We left for the airport and all flights were on time. We landed in Iquitos at 6:00 after a 90-minute flight. It was a very cloudy day which obscured any view we may have had of the Andes Mountains. It was 88 degrees when we landed. There is only one road through the jungle from Iquitos to Nauta, our destination. Nauta is a jungle town of 16,000 located in the middle of nowhere. The trip is a 90-minute drive along a narrow two-lane asphalt road that took 30 years to construct by cutting through the jungle. It is from there we will board skiffs to cross the river to our boat, La Amatista.

Along the road we passed a number of small settlements along with squatters that migrated to this area from other parts of the rainforest. Electricity in Nauta is supplied by diesel generators. Everything in this part of the world is brought in by river barge — cars, buses, machinery, building supplies, food, fuel and clothing and you name it.

It is very dark — jungle dark — and the southern sky is alive, sparkling with millions of bright stars. What a sight.

We had dinner on board at 9:15. I am exhausted. The captain pulled over and tied up to a tree at 10:30. He won’t start the engines again until 5:00 AM giving everyone the ability to sleep without the loud engines running. That is the procedure every day. Oh, and anchors don’t work here — the bottom is heavy with silt and the current too swift. How the captain manages to navigate at night in this ever changing, unmarked waterway is a mystery to me.

Breakfast was at 7:30 in the dining room. It was very good and the dining room is very nice with floor to ceiling windows all around enabling everyone to watch the luscious scenery drift by as we enjoy our meals.  hey manually ring a large brass bell for meals here. It may sound like a corny idea, but it is actually kind of nice.

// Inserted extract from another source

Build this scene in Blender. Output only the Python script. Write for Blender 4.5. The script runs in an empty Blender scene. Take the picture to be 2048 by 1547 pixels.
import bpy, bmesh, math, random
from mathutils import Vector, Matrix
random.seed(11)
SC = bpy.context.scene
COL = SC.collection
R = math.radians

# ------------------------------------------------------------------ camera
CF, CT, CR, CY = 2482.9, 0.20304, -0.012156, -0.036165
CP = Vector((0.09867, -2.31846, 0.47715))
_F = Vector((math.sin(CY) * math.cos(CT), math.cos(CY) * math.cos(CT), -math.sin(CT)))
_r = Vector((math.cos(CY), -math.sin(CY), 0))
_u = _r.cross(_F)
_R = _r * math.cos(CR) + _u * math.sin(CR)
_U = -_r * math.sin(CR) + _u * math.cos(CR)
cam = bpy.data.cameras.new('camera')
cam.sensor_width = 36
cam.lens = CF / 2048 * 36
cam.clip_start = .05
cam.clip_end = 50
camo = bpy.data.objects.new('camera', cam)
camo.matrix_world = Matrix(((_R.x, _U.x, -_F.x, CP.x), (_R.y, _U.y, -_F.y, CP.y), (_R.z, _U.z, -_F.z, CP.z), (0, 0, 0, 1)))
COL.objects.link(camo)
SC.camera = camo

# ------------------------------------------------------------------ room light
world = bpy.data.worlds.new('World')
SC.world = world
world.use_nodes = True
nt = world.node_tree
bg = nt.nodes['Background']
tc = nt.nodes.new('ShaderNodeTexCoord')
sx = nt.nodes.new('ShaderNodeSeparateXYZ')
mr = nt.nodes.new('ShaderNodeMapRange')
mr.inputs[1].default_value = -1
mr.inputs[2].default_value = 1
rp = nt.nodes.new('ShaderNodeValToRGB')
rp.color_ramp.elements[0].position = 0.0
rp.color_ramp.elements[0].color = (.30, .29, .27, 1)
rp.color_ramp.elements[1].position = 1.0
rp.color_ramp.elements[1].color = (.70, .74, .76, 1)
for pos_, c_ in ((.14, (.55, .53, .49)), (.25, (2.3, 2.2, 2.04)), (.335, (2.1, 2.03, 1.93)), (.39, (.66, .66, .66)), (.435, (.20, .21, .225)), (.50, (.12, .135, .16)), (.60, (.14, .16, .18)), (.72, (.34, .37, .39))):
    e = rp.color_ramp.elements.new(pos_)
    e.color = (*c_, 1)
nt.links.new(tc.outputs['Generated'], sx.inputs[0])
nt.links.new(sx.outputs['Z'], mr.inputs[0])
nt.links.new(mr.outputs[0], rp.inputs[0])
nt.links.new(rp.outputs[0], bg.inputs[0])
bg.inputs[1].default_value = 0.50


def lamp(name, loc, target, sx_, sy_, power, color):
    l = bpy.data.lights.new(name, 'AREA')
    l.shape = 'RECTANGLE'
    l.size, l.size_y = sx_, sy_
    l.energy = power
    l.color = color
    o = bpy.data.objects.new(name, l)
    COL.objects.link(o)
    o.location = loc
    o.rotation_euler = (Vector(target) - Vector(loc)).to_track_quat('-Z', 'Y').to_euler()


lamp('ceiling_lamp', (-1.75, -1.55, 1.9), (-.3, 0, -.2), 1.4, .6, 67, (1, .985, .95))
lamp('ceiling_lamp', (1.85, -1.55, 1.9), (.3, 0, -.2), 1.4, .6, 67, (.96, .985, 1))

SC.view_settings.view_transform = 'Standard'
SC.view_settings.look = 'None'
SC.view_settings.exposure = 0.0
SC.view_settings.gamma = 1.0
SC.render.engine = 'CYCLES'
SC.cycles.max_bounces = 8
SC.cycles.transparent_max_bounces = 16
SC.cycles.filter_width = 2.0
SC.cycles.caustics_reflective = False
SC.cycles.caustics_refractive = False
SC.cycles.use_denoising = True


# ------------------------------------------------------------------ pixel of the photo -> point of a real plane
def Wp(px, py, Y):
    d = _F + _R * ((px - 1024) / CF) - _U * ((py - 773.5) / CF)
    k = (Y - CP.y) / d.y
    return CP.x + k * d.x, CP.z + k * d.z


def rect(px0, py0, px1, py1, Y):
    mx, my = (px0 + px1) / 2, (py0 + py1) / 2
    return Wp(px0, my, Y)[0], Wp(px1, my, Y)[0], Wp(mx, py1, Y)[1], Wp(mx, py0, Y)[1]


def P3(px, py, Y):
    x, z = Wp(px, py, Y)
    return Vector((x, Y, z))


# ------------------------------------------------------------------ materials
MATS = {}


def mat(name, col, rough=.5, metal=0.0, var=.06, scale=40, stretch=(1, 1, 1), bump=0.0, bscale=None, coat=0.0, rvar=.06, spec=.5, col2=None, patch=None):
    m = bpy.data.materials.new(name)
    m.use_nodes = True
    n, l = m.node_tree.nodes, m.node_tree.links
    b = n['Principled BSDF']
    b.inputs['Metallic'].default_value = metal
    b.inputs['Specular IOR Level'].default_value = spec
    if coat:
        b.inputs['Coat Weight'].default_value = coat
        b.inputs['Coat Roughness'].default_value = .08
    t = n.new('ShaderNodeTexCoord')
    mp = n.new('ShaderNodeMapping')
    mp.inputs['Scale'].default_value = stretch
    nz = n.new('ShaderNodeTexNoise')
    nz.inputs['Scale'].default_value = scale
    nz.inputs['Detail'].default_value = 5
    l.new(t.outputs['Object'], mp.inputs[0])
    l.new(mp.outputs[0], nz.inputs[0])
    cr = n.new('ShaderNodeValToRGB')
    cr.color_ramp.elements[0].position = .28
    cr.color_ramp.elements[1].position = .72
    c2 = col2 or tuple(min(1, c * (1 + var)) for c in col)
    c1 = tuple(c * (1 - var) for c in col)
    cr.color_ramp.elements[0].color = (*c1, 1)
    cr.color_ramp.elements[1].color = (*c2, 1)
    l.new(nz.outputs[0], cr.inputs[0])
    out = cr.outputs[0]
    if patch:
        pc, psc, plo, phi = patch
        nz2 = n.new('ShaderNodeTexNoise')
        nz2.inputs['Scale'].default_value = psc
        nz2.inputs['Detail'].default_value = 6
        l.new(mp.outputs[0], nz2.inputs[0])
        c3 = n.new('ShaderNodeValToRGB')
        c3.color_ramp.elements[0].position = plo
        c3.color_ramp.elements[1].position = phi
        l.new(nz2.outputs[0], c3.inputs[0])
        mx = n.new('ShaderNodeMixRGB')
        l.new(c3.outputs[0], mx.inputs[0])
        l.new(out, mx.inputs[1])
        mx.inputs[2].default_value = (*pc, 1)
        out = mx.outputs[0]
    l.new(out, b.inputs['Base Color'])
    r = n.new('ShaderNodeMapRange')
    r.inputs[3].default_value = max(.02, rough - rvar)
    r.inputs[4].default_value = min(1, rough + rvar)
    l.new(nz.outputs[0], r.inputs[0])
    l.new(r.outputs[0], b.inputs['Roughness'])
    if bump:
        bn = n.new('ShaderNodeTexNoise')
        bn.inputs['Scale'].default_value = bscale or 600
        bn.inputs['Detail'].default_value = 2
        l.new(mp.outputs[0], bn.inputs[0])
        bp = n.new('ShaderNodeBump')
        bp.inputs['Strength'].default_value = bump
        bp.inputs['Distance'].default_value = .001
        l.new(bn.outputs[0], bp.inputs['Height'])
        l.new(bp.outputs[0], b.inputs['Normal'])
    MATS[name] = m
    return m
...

The river is huge and we are only in one of the many tributaries. Along the river bank there are small villages here and there usually comprised of four to 10 poorly constructed wooden shacks on stilts with thatched roofs and we see kids, lots of kids waving as we go by. These small settlements do not have electricity, as you may have guessed, and no pure drinking water, but worse, no easy access to anything except the river.

Our first outing started at 9:00 AM. Boarding was easy even though La Amatista and the skiff were moving quickly through the water. We passed a number of solitary, poorly constructed shacks built on stilts near the river bank. They live on a parcel of land that will soon be claimed by the water, so they move and move and move to higher ground and rebuild their huts and clear the land (slash and burn) and plant their meager crops. There were many of these isolated houses, but all were separated by long distances.

Along the way we passed by a small village where the banks of the river were lined with grapefruit trees all heavy with fruit.  Grapefruit grows wild here, but these were planted by the villagers.

I am living out another of my fantasies. I consider the Amazon River and rainforest a natural wonder of the world and the last great untamed frontier for man with the potential to change the world in many ways.